“A year ago, I was reading Kafka,” Marco Saavedra tells us early in The Infiltrators. “Now I was living it.” Born in Mexico and raised and educated in Massachusetts, he had cannily and bravely let himself be captured by authorities in 2012 with the goal of landing at Broward Transitional Center. Once inside the under-the-radar Florida detention facility (operated by a for-profit company with a contract from ICE to house non-criminal men allegedly in the U.S. without proper documentation), Marco’s mission was to help the inmates and expose the facility.
Cristina Ibarra and Alex Rivera’s vital and important film, which mixes and matches documentary footage with reenactments, took home a couple of Sundance awards and is being developed as a scripted TV series.

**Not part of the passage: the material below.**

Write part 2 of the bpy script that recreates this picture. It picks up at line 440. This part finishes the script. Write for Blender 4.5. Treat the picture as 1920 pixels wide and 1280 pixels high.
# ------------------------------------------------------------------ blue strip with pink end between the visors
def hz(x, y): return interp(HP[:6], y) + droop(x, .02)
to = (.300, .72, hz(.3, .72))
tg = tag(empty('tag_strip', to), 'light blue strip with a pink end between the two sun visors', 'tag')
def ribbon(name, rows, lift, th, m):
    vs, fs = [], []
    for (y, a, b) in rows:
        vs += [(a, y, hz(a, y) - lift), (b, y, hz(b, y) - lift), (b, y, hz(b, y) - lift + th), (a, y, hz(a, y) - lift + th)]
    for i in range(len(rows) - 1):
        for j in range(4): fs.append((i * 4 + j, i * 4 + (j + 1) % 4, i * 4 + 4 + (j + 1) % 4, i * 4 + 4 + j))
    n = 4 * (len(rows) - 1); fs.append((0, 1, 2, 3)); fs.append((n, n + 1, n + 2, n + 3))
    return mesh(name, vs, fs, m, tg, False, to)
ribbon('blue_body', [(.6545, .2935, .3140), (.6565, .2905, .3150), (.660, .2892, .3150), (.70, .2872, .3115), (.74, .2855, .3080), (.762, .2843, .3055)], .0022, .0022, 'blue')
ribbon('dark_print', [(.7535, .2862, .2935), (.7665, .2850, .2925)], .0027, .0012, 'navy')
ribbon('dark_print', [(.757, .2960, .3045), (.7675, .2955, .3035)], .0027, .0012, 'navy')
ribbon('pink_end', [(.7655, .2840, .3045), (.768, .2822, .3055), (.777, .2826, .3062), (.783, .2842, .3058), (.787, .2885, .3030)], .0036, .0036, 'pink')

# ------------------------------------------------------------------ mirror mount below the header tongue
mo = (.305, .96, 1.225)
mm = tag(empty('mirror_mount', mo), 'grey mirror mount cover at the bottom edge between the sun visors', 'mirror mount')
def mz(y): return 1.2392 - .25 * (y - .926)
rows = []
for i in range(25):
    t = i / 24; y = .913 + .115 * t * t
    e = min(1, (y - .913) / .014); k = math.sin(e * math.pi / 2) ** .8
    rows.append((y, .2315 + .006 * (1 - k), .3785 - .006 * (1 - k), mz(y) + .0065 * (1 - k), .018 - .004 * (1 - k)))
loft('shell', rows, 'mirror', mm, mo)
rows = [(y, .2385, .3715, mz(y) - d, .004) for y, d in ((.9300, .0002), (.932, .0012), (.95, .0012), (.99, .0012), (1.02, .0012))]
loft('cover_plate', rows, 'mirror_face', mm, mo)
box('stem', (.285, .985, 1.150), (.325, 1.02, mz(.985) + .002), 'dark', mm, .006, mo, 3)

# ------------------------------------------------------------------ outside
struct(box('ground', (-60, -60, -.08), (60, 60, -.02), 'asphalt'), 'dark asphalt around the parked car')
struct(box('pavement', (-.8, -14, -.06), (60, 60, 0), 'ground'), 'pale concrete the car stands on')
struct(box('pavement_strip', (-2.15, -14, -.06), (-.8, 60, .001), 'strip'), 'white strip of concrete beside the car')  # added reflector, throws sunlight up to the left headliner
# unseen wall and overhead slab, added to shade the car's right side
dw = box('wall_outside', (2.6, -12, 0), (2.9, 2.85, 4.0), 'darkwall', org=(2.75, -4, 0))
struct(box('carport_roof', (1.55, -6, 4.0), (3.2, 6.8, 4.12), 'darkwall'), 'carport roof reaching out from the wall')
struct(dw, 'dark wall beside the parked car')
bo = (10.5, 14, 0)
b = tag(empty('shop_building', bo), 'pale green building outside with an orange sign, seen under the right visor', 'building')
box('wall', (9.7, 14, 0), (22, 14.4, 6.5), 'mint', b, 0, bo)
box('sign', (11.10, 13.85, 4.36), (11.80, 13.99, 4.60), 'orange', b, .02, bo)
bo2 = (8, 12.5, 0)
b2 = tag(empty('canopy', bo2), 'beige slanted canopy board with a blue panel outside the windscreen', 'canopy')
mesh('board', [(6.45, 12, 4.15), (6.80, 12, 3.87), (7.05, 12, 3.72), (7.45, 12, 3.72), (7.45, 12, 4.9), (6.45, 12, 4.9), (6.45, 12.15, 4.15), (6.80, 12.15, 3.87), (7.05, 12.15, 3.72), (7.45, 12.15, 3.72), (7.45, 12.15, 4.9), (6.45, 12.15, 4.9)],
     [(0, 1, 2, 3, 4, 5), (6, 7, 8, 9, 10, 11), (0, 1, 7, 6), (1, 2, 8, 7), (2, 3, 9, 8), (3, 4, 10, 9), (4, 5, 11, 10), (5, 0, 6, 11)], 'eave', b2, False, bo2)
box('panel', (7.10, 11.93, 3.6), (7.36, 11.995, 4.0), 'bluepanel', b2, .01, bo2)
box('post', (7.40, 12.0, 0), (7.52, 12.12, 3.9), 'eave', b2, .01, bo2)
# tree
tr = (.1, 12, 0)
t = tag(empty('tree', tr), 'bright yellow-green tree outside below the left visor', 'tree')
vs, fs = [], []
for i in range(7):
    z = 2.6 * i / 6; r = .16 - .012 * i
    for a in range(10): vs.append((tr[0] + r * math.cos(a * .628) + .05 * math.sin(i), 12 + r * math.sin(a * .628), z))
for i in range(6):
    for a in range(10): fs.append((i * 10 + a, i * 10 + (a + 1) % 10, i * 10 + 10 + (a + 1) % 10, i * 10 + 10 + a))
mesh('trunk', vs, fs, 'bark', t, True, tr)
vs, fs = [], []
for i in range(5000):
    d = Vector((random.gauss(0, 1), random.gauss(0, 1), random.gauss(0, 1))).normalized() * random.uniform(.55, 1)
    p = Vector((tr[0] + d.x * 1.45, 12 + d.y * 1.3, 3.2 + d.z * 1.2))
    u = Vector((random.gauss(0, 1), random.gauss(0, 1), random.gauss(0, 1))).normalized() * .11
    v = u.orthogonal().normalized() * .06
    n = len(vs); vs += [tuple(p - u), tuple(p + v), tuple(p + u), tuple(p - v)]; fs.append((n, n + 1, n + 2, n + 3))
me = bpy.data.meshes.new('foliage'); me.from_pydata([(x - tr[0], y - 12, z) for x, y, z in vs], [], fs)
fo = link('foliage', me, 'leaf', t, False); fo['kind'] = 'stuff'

The Infiltrators (Saturday, Sept. 21 at Alamo Drafthouse) is one of several films in the San Francisco Latino Film Festival—Sept. 20–29 primarily at Drafthouse, the Roxie and the Opera Plaza Cinema—that’s set in the past yet feels utterly right now.

The acutely emotional Venezuelan drama Little Histories (Historias Pequeñas) (Saturday, Sept. 21 at the Roxie) is set during the bizarro days of the 2002 coup against President Hugo Chavez. The political events (or big history, if you will) form the background to five domestic scenarios that are parables of moral failings and triumphs. Writer-director Rafael Marziano overlays the personal and the political in both subtle and obvious ways that reveal the fault lines throughout Venezuelan society.
The lush opening night film, Yuli, reaches back in time to trace the journey of Afro-Cuban dancer and choreographer Carlos Acosta from the Michael Jackson-inspired breakdance routines he showcased as a boy to his triumphs with the Royal Ballet in London. Based on Acosta’s autobiography and featuring Acosta himself, Icíar Bollaín’s full-blooded biopic encompasses a vast swath of terrain—psychic, artistic, emotional and historical. Festival season has begun, and you don’t want to miss a step.